You know what the city of Lompoc is good at? Kicking the car down the road. 

THE CANARY:

No, I don’t mean can. I mean car. As in motor vehicles that people park on the street and sleep in because they have nowhere else to go. 

The city has grappled with the issue of giving those cars a safe place to park since June of 2018, and it hasn’t accomplished much of anything—which could be the goal for some of the city’s elected officials.

“Let’s do nothing,” City Councilmember Jim Mosby seems to always say. “Let’s wait until an answer we want falls out of the sky and bops us on the head.”

Yes. Let’s wait. Maybe then, Chicken Little, you won’t have to do anything. 

In March 2019, when the Lompoc City Council voted to ban parking on streets in an area of the city that’s become a de facto “unsafe” parking area for vehicle residents, Councilmember Victor Vega was concerned people would start parking in the Walmart shopping center, “because we don’t have a safe parking program.” 

Mosby said the ban was an initial attempt at addressing the larger issue.

“We plan on bringing forward a safe parking program and that this is a first step,” he said at the time. 

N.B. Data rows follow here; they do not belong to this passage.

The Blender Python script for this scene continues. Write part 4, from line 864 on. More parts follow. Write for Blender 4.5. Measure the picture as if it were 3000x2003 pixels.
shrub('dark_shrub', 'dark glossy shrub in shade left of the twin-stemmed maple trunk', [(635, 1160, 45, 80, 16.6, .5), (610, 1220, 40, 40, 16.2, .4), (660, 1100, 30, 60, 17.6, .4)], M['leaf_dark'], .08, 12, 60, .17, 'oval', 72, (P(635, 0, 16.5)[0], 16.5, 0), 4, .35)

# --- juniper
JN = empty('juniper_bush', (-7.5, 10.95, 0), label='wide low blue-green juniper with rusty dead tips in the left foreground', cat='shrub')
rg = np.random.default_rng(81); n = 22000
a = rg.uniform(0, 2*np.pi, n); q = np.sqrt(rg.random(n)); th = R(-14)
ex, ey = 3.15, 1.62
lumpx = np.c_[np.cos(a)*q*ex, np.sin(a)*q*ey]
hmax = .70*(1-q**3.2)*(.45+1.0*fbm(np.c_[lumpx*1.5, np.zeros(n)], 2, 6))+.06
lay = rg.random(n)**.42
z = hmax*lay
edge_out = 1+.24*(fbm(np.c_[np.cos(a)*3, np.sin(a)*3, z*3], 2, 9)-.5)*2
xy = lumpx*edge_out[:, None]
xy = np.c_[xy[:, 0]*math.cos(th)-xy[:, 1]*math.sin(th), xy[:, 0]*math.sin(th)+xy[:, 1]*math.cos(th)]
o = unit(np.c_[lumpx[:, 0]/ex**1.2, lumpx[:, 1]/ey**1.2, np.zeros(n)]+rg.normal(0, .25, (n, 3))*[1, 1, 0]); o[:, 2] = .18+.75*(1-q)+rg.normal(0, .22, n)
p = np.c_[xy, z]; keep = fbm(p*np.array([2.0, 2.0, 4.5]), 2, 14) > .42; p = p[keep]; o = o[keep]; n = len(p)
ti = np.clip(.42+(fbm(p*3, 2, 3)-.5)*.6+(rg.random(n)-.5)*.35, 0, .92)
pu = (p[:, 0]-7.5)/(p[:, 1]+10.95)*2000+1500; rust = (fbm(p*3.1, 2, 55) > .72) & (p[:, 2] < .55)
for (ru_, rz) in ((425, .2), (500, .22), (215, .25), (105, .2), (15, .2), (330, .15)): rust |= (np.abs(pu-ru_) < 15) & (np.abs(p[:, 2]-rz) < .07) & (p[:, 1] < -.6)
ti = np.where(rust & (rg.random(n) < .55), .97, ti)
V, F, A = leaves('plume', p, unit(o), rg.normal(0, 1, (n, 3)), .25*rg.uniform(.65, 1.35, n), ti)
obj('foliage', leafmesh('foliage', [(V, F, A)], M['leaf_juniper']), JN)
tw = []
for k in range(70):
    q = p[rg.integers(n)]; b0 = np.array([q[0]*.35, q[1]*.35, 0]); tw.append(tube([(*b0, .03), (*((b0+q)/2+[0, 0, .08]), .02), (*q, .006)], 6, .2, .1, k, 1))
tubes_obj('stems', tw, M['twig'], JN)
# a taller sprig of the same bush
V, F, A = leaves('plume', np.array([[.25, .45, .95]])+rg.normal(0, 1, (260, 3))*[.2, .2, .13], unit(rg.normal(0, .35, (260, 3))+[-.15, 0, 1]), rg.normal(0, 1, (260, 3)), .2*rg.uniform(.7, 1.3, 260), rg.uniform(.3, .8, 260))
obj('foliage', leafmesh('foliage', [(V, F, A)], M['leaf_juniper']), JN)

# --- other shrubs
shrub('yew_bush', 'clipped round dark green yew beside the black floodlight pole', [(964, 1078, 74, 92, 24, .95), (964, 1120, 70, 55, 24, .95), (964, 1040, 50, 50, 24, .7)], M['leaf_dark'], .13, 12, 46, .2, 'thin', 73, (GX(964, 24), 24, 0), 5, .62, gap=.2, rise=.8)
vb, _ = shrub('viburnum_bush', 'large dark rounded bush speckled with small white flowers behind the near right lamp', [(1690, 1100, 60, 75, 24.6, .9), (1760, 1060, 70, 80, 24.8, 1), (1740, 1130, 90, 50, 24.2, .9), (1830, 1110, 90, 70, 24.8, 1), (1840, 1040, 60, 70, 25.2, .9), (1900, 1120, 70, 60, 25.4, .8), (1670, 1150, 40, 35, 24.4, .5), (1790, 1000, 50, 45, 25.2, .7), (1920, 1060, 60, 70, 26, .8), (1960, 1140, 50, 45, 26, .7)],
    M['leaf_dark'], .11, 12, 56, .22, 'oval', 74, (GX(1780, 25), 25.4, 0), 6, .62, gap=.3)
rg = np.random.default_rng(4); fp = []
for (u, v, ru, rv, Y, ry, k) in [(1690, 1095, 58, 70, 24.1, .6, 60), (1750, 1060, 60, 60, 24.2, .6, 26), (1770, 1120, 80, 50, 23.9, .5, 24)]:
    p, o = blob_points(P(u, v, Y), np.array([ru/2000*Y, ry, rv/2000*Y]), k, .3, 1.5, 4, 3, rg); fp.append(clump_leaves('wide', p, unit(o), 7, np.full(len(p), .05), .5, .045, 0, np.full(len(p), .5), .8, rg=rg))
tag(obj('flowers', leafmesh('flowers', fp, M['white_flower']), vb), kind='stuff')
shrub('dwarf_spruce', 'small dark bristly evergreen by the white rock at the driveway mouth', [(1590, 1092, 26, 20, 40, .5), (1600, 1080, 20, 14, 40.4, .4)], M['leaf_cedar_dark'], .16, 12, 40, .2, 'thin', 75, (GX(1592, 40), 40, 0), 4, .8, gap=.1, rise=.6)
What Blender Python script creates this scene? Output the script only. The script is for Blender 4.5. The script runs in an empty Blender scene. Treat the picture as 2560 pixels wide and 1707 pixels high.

Naturally, the issue came up again (I, for one, am shocked! Shocked!). The safe parking program was on the Oct. 1 meeting agenda, and I stupidly got a little giddy thinking the council had the votes to buck the Triad majority that runs the city. Wrong! 

Vega and Mosby seem to be talking out of both sides of their mouths. Those two yay-hoos joined their third amigo in voting against the program. Hey, I can take solace in the fact that at least one amigo—Councilmember Dirk Starbuck—is honest about where he stands, even if it does make him sound like a heartless conservative. 

“We’re going to have caravans of these people showing up, looking for the benefit that we can provide the few that are here,” Starbuck said. 

“These people” in caravans, huh? This isn’t the border with Mexico, dude. It’s Lompoc, which is the “armpit” of the county, if you ask Congressman Salud Carbajal. It’s not really an “if you build it, they will come” situation. It’s more of a desperation situation, because housing is expensive and there’s a lack of it. 

Every municipality has homelessness. Every municipality has people living in their cars. Every municipality needs a safe parking area for those people to go because we haven’t done a good job of ensuring our population’s housing needs are being met. Every city in California is facing this issue. Not one is immune. Get on board, Lompoc!

Meanwhile, Mosby is asking the council to await a U.S. Supreme Court decision on a case that SCOTUS hasn’t even decided to take up yet. Lompoc and 30 other cities and counties in the state joined a brief that appeals a federal court ruling that said cities can’t prosecute people for sleeping outside on public property if there isn’t a viable alternative. 

Even if the Supreme Court does overturn the decision, some Lompoc residents still aren’t going to have a place to sleep, and cars will still be parked where people don’t want them.